Siamo giunti ormai alla
vigilia delle elezioni che consegneranno un nuovo governo alla nostra
Provincia autonoma per i prossimi cinque anni e per questo – da
un punto di vista strettamente sindacale e in maniera rigorosamente
super partes – ci è
sembrato opportuno andare a verificare l'attenzione dedicata dalle
vari compagini che si contendono un posto nel Consiglio provinciale
alle problematiche dei dipendenti del settore commercio. È cosa nota
infatti come, a seguito delle liberalizzazioni imposte dal “Decreto
Salva Italia” anche alla Provincia autonoma di Trento, i dipendenti
del nostro settore si trovino a far fronte a nuove ed estese aperture
domenicali e a sempre maggiori difficoltà di conciliazione tra tempi
di vita e di lavoro.
La
nostra analisi mostra come pochi abbiano dimostrato interesse verso
queste problematiche sebbene tocchino nel profondo la difesa dei
principi e delle competenze dello statuto dell'autonomia trentina.
Cosa è rimasto, in particolare, dell'impegno preso da PD e PATT in
vista delle elezioni politiche delle scorso febbraio, a “rafforzare
la rappresentanza autonomista in parlamento”
e riportare quindi alla Provincia autonoma le competenze sottratte in
materia di commercio? I buoni intenti, a Roma, sembrano essere
naufragati tra le priorità di governo delle “larghe intese” così
che oggi la coalizione del centro sinistra autonomista decide di non
esprimersi in merito. Il Partito democratico, in particolare - nelle
cui fila militava il precedente Assessore al commercio che pure si
era speso personalmente a difesa della normativa trentina da lui
ideata- nelle 70 pagine del proprio programma, parla di commercio
solo per ribadire la necessità di difendere i piccoli esercizi al
fine di contrastare lo spopolamento delle valli, trascurando
completamente il punto di vista dei lavoratori.
Nessun accenno al tema - da destra
a sinistra - traspare peraltro dai programmi del Movimento 5 Stelle,
Lega Nord, Forza Trentino, Agostino Carollo.
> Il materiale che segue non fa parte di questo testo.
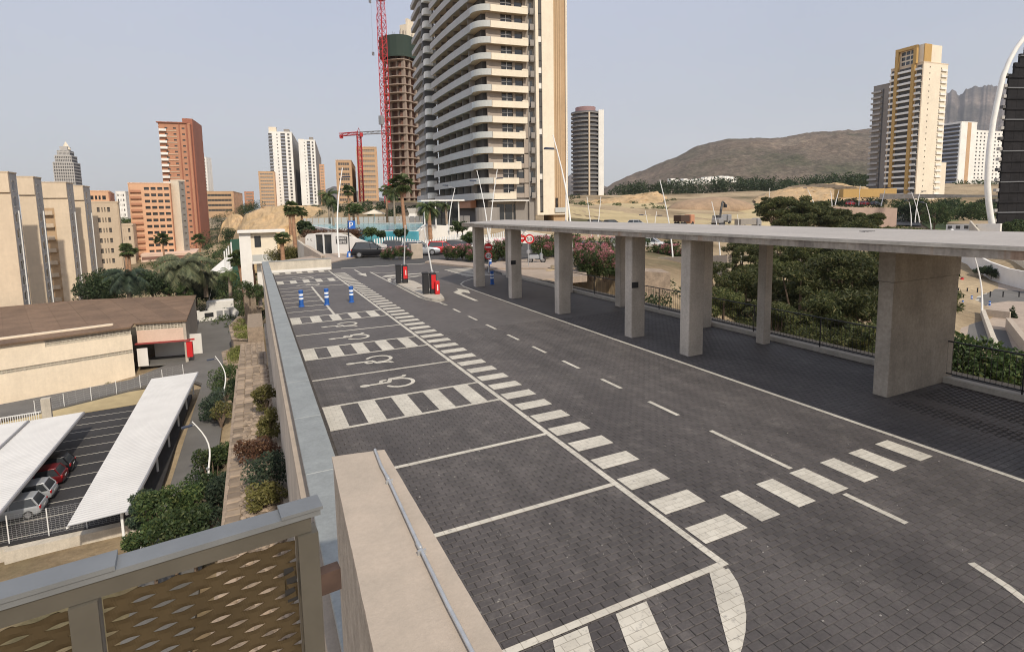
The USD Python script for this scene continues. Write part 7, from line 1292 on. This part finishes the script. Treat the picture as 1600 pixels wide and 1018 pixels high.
# ================= low roads on the right
ZR = -12.75
def flat(name, px_, z, mat, th=.3, **k): return obj(name, MB().prism(Polygon([G(*q, z)[:2] for q in px_]).buffer(0), z-th, z), M[mat], **k)
flat('lower_plaza', [(1475, 640), (1475, 395), (1640, 395), (1640, 720)], ZR, 'pavement', kind='structure')
flat('lower_road', [(1480, 640), (1500, 560), (1512, 520), (1516, 495), (1500, 470), (1488, 460), (1488, 447), (1530, 449), (1640, 458), (1640, 472), (1575, 470), (1545, 474), (1535, 482), (1533, 495), (1545, 520), (1570, 560), (1600, 620), (1640, 690), (1600, 720)], ZR+.02, 'asphalt_grey', kind='structure')
for k in range(5): flat('road_stripe', [(1490-2, 459+k*5.2), (1490+52-6*k, 456.5+k*5.2), (1490+52-6*k, 459+k*5.2), (1490-2, 461.6+k*5.2)], ZR+.035, 'paint', .01, kind='structure')
flat('road_stripe', [(1512, 545), (1515, 545), (1538, 600), (1534, 600)], ZR+.035, 'paint', .01, kind='structure')
for i, px_ in enumerate((1497, 1511, 1527, 1547, 1567, 1592)):
    p = G(px_, 464 if i > 2 else 458, ZR); t = thing('black_bollard', ['leftmost', 'second', 'third', 'fourth', 'fifth', 'rightmost'][i]+' black bollard along the lower roundabout', 'bollard', p, 0, 'black bollards along the lower roundabout'); part(t, 'post', MB().cyl((0, 0, 0), .11, .95, 8), M['black']); part(t, 'cap', MB().cyl((0, 0, .95), .14, .12, 8), M['black'])
for i, (x, y) in enumerate(((1504, 476), (1518, 468), (1546, 477))): p = G(x, y, ZR); t = thing('blue_marker', ['left', 'middle', 'right'][i]+' blue marker post on the striped lower road', 'bollard', p, 0, 'blue marker posts below'); part(t, 'post', MB().cyl((0, 0, 0), .15, .75, 8), M['blue_sign']); part(t, 'band', MB().cyl((0, 0, .4), .165, .12, 8), M['reflect'])
b_, tp_ = G(1534, 494, ZR), None; tp_ = A(1523, 401, float((b_-CAM) @ FWD)); lamp('plaza_lamp', 'white curved lamp standing on the lower traffic island', b_, tp_, None, .16, None, 'white_metal', .9)
p = G(1503, 441, ZR); t = thing('red_moped', 'small red moped on the lower plaza', 'moped', p, .3); part(t, 'body', MB().cbox((0, 0, .75), (1.5, .5, .6), .15), M['red']); part(t, 'seat', MB().cbox((-.2, 0, 1.1), (.8, .36, .14), .05), M['black'])
for x in (-.6, .65): part(t, 'wheel', MB().tube([(x, -.08, .3), (x, .08, .3)], .3, 12), M['rubber'])
# white garden walls of the plaza
wl_ = thing('plaza_wall', 'white curved garden wall above the lower plaza', 'wall'); qs = [(1486, 372, 150), (1503, 392, 138), (1520, 412, 128), (1545, 426, 122), (1575, 438, 114), (1600, 444, 108), (1640, 452, 100)]
for a, b in zip(qs[:-1], qs[1:]):
    P0, P1 = A(*a), A(*b); P0[2] += 2.6; P1[2] += 2.6; part(wl_, 'wall', hang(MB(), P0, P1, ZR-1, .5), M['white'])
    P0, P1 = A(a[0]+30, a[1]-22, a[2]+8), A(b[0]+30, b[1]-22, b[2]+8); part(wl_, 'upper_wall', hang(MB(), P0+[0, 0, 1], P1+[0, 0, 1], ZR-1, .4), M['concrete_pale'])
plants('garden_shrub', 'shrub', 'dark shrubs in the white plaza planter', [(1536, 418, 122, 1.6, 1.6, 'dark shrub left in the white plaza planter'), (1550, 417, 120, 1.8, 1.7, 'dark shrub in the middle of the white plaza planter'), (1560, 422, 118, 1.5, 1.5, 'dark shrub right in the white plaza planter')], 'pine_dark', .16, 1500)
plants('cypress', 'tree', None, [(1582, 482, 82, 4.6, .8, 'slim dark cypress beside the lower underpass')], 'pine_dark', .12, 3000, .08, 2.2, 16)
plants('roadside_shrub', 'shrub', 'shrubs along the underpass wall', [(1572, 525, 78, 1.6, 1.5, 'shrub below the cypress'), (1590, 560, 70, 1.6, 1.6, 'shrub on the underpass wall near the frame edge'), (1600, 590, 64, 1.6, 1.8, 'shrub lowest on the underpass wall')], 'bush', .12, 1800)
up = thing('underpass', 'concrete underpass wall with a dark opening', 'wall'); q0 = [G(*q, ZR) for q in ((1535, 492), (1552, 540), (1578, 590), (1610, 650))]
for a, b in zip(q0[:-1], q0[1:]): part(up, 'low_wall', hang(MB(), a+[0, 0, 1.0], b+[0, 0, 1.0], ZR-.5, .5), M['concrete_pale'])
a, b = G(1537, 493, ZR), G(1578, 498, ZR); part(up, 'head_wall', hang(MB(), a+[0, 0, 1.1], b+[0, 0, 1.1], ZR-5, .5), M['parapet'])
flat('ramp_pit', [(1540, 512), (1572, 516), (1600, 590), (1590, 600)], ZR+.04, 'black', .02, kind='structure')
a, b = G(1575, 512, ZR), G(1640, 600, ZR); part(up, 'side_wall', hang(MB(), a+[0, 0, 1.4], b+[0, 0, 1.4], ZR-4, .6), M['parapet'])
# terrain dressing on the far right: side road, lawns, white house wall
obj('side_road', drape(Polygon([A(*q)[:2] for q in ((1378, 352, 190), (1396, 338, 230), (1408, 330, 260), (1432, 330, 262), (1428, 345, 220), (1440, 354, 185))]), .25, 5), M['asphalt_grey'], kind='structure')
obj('far_road', drape(Polygon([A(*q)[:2] for q in ((1290, 321, 200), (1405, 321, 205), (1405, 318, 225), (1290, 317, 222))]), .35, 5), M['asphalt_grey'], kind='structure')
a, b = A(1480, 346, 165), A(1565, 344, 150); t = thing('house_wall', 'low sunlit white house wall left of the dark glass tower', 'wall'); part(t, 'wall', hang(MB(), a+[0, 0, -.9], b+[0, 0, -.9], -14, .6), M['white'])
for k in range(4): q = lerp(a, b, .05+.16*k); part(t, 'window', MB().box((q[0]-.3, q[1]-.35, q[2]-1.8), (1.3, .2, 1.0), math.atan2(b[1]-a[1], b[0]-a[0])), M['glass'])
obj('lawn', drape(Polygon([A(*q)[:2] for q in ((1440, 345, 190), (1470, 330, 230), (1560, 328, 215), (1560, 350, 160), (1470, 352, 165))]), .3, 5), pm('lawn_green', (.10, .13, .035), .95, var=.25, vscale=.2, vscale2=2), kind='structure')
plants('park_tree', 'tree', 'round park trees before the dark glass tower', [(1420, 322, 195, 7, 4.5, 'round dark tree beside the side road'), (1462, 318, 175, 8, 3.6, 'dark upright tree left of the white house wall'), (1440, 312, 215, 6, 5, 'broad bright tree behind the side road'), (1480, 312, 215, 6, 6, 'broad bright tree in the middle of the park'), (1520, 318, 200, 5, 5, 'low broad tree before the dark glass tower'), (1590, 345, 150, 4, 3, 'small tree under the dark glass tower'), (1545, 312, 210, 5, 4, 'tree behind the white arch foot')], ['pine_dark', 'bush', 'bush'], .3, 2600)
t_ = A(1352, 300, 245); obj('ochre_annex', MB().cbox((t_[0], t_[1], t_[2]-.5), (26, 6, 3.8), .1, -.35), M['yellow_render'], 'low long ochre annex before the grey and yellow towers', 'building')
a, b = A(1375, 306, 235), A(1560, 309, 200); t = thing('flyover', 'long low concrete parapet band below the yellow tower', 'wall'); part(t, 'wall', hang(MB(), a+[0, 0, 1], b+[0, 0, 1], a[2]-1.5, .6), M['concrete'])
a, b = A(1290, 323, 198), A(1402, 325, 185); t = thing('retaining_band', 'pinkish earth bank edged with a pale kerb below the far road', 'wall'); part(t, 'wall', hang(MB(), a, b, -8, .8), M['pink'])
for i, (px_, d_, c) in enumerate(((1330, 205, 'red'), (1352, 206, 'red'), (1368, 207, 'dark_grey'))): p = A(px_, 317, d_); car(['left red car', 'right red car', 'dark car'][i]+' on the far road below the ochre annex', c, (p[0], p[1], p[2]-.8), .0, 4.3, 1.8, 1.5, name='far_car')
# far white village under the hill
vm = np.random.default_rng(5)
for k in range(46):
    px_ = 1048+vm.random()*95; y = 281-(px_-1048)*.055+vm.random()*5; p = A(px_, y, 900); obj('village_house', MB().ab((p[0], p[1], p[2]-6), (p[0]+8+7*vm.random(), p[1]+8, p[2]+1.5+2*vm.random())), M['tower_white'], 'small white village house at the foot of the dry hill', 'house', 'white village houses below the dry hill')

# ================= the air: an even thin haze round everything
M['haze'] = usdkit.material(stage, '/World/Looks/haze', {'v': ('principled_volume', {'color': (.86, .88, .93), 'density': .00006, 'anisotropy': .15})}, [], volume='v.volume')
obj('haze', MB().ab((-9500, -9500, -60), (9500, 9500, 1420)), M['haze'], kind='stuff')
A sorpresa, anche
Rifondazione comunista – nonostante la guida dell'ex sindacalista
Casagranda - nel proprio articolato programma di critica al
“Dellaismo”, non ha inserito alcun commento relativo alle
problematiche dei lavoratori del commercio.
In
maniera trasversale, solo SEL e Progetto trentino - partendo da
premesse diametralmente opposte - decidono di affrontare la
questione. Il partito di Arisi, parla della “volontà
di fare proprie le istanza dei sindacati italiani ed europei volte a
governare il settore con norme attente al rispetto dei
lavoratori/consumatori e del territorio”
per riportate il commercio ad una “una
dimensione più umana”
mentre PT pur nel
“rispetto delle liberalizzazioni nazionali” parla
dell'esigenza di
“incentivare
il rapporto tra commercio ed ente pubblico al fine di regolamentare
gli orari rendendoli compatibili anche con le esigenze dei
lavoratori”.
Sembra quindi che, in generale, il
mondo politico trentino non si renda conto del grave attacco alla
nostra autonomia derivante dall'applicazione delle liberalizzazioni
imposte dal “Decreto Salva Italia”di Monti, preferendo condurre
una campagna elettorale traboccante di vuota retorica autonomista che
-lo possiamo dare per certo - poco o nulla porterà alla causa dei
tanti lavoratori del commercio del Trentino.